> **GIVEN EXERCISE**: Skip the pictures and repeat each line of the data exactly.

> **AVAILABLE DATA**:
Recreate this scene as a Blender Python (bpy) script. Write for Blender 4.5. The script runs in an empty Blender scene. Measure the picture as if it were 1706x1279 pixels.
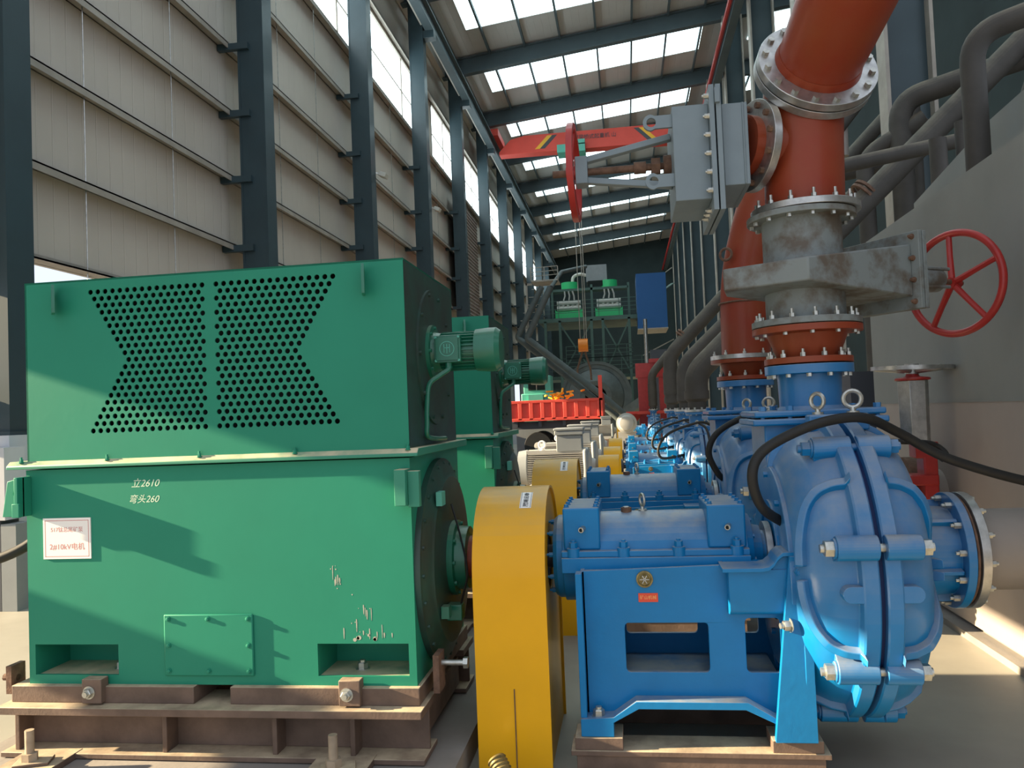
import bpy, math, random
from mathutils import Vector, Matrix
from mathutils.geometry import tessellate_polygon
random.seed(7)
PI = math.pi
V = Vector
SC = bpy.context.scene
COL = SC.collection

# ------------------------------------------------------------------ camera, sky, sun, exposure
def make_camera():
    yaw, pitch, roll, f = 0.139926, 0.0370095, -0.0404907, 1350.0
    fw = V((-math.sin(yaw)*math.cos(pitch), math.cos(yaw)*math.cos(pitch), math.sin(pitch)))
    r0 = V((math.cos(yaw), math.sin(yaw), 0)); u0 = r0.cross(fw)
    r = math.cos(roll)*r0 + math.sin(roll)*u0
    u = -math.sin(roll)*r0 + math.cos(roll)*u0
    cd = bpy.data.cameras.new('camera'); c = bpy.data.objects.new('camera', cd); COL.objects.link(c)
    m = Matrix((r, u, -fw)).transposed().to_4x4(); m.translation = V((0, 0, 1.75))
    c.matrix_world = m
    cd.sensor_fit = 'HORIZONTAL'; cd.sensor_width = 36.0; cd.lens = f*36.0/1706.0
    cd.clip_start = 0.05; cd.clip_end = 500
    SC.camera = c
make_camera()
SC.view_settings.view_transform = 'Standard'; SC.view_settings.look = 'None'
SC.view_settings.exposure = 0.0; SC.view_settings.gamma = 1.0; SC.view_settings.use_curve_mapping = False
SC.cycles.max_bounces = 7; SC.cycles.diffuse_bounces = 4; SC.cycles.glossy_bounces = 3
SC.cycles.sample_clamp_indirect = 4.0
W = bpy.data.worlds.new('sky'); SC.world = W; W.use_nodes = True
bg = W.node_tree.nodes['Background']; bg.inputs[0].default_value = (0.80, 0.88, 1.0, 1); bg.inputs[1].default_value = 1.15
sd = bpy.data.lights.new('sun', 'SUN'); sun = bpy.data.objects.new('sun', sd); COL.objects.link(sun)
sd.energy = 22.0; sd.color = (1.0, 0.80, 0.52); sd.angle = math.radians(0.6)
sun.rotation_euler = V((9.0, 1.0, -3.0)).to_track_quat('-Z', 'Y').to_euler()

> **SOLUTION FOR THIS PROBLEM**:
Recreate this scene as a Blender Python (bpy) script. Write for Blender 4.5. The script runs in an empty Blender scene. Measure the picture as if it were 1706x1279 pixels.
import bpy, math, random
from mathutils import Vector, Matrix
from mathutils.geometry import tessellate_polygon
random.seed(7)
PI = math.pi
V = Vector
SC = bpy.context.scene
COL = SC.collection

# ------------------------------------------------------------------ camera, sky, sun, exposure
def make_camera():
    yaw, pitch, roll, f = 0.139926, 0.0370095, -0.0404907, 1350.0
    fw = V((-math.sin(yaw)*math.cos(pitch), math.cos(yaw)*math.cos(pitch), math.sin(pitch)))
    r0 = V((math.cos(yaw), math.sin(yaw), 0)); u0 = r0.cross(fw)
    r = math.cos(roll)*r0 + math.sin(roll)*u0
    u = -math.sin(roll)*r0 + math.cos(roll)*u0
    cd = bpy.data.cameras.new('camera'); c = bpy.data.objects.new('camera', cd); COL.objects.link(c)
    m = Matrix((r, u, -fw)).transposed().to_4x4(); m.translation = V((0, 0, 1.75))
    c.matrix_world = m
    cd.sensor_fit = 'HORIZONTAL'; cd.sensor_width = 36.0; cd.lens = f*36.0/1706.0
    cd.clip_start = 0.05; cd.clip_end = 500
    SC.camera = c
make_camera()
SC.view_settings.view_transform = 'Standard'; SC.view_settings.look = 'None'
SC.view_settings.exposure = 0.0; SC.view_settings.gamma = 1.0; SC.view_settings.use_curve_mapping = False
SC.cycles.max_bounces = 7; SC.cycles.diffuse_bounces = 4; SC.cycles.glossy_bounces = 3
SC.cycles.sample_clamp_indirect = 4.0
W = bpy.data.worlds.new('sky'); SC.world = W; W.use_nodes = True
bg = W.node_tree.nodes['Background']; bg.inputs[0].default_value = (0.80, 0.88, 1.0, 1); bg.inputs[1].default_value = 1.15
sd = bpy.data.lights.new('sun', 'SUN'); sun = bpy.data.objects.new('sun', sd); COL.objects.link(sun)
sd.energy = 22.0; sd.color = (1.0, 0.80, 0.52); sd.angle = math.radians(0.6)
sun.rotation_euler = V((9.0, 1.0, -3.0)).to_track_quat('-Z', 'Y').to_euler()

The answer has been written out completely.